Le misure introdotte confermano l'opportunità di riconoscere alla somministrazione la necessaria collocazione quale esempio di flessibilità virtuosa e garantita per i lavoratori. Superati i pregiudizi storici infatti, che hanno fatto sempre negare asilo nell'ordinamento alla intermediazione privata, l'impianto normativo, con i requisiti preventivi richiesti alle agenzie di somministrazione, ad esclusivo fine di garanzia delle condizioni dei lavoratori, rappresentano un corredo di tutela adeguato delle condizioni dei lavoratori delle stesse agenzie di somministrazione e consentono di considerare il ricorso a tale opzione un momento di flessibilità virtuosa, che non preclude il riconoscimento di nessuno dei diritti normalmente garantiti ai lavoratori in forza presso l'utilizzatore.

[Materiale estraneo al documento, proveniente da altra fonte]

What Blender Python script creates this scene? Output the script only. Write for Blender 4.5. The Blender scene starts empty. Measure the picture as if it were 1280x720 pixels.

In quest'ottica deve leggersi pure la possibilità, riconosciuta sempre dall'art. 31 D.Lgs. 81/2015, che nel caso in cui il contratto di somministrazione tra l'agenzia di somministrazione e l'utilizzatore sia a tempo determinato l'utilizzatore può impiegare in missione, per periodi superiori a 24 mesi anche non continuativi, il medesimo lavoratore somministrato, per il quale l'agenzia di somministrazione abbia comunicato all'utilizzatore l'assunzione a tempo indeterminato, senza che ciò determini in capo all'utilizzatore stesso la costituzione di un rapporto di lavoro a tempo indeterminato con il lavoratore somministrato. A riprova che il lavoratore alle dipendenze dell'agenzia di somministrazione non necessariamente ha bisogno di ulteriori tutele rispetto a quelli impiegati “in via ordinaria” presso le aziende degli utilizzatori.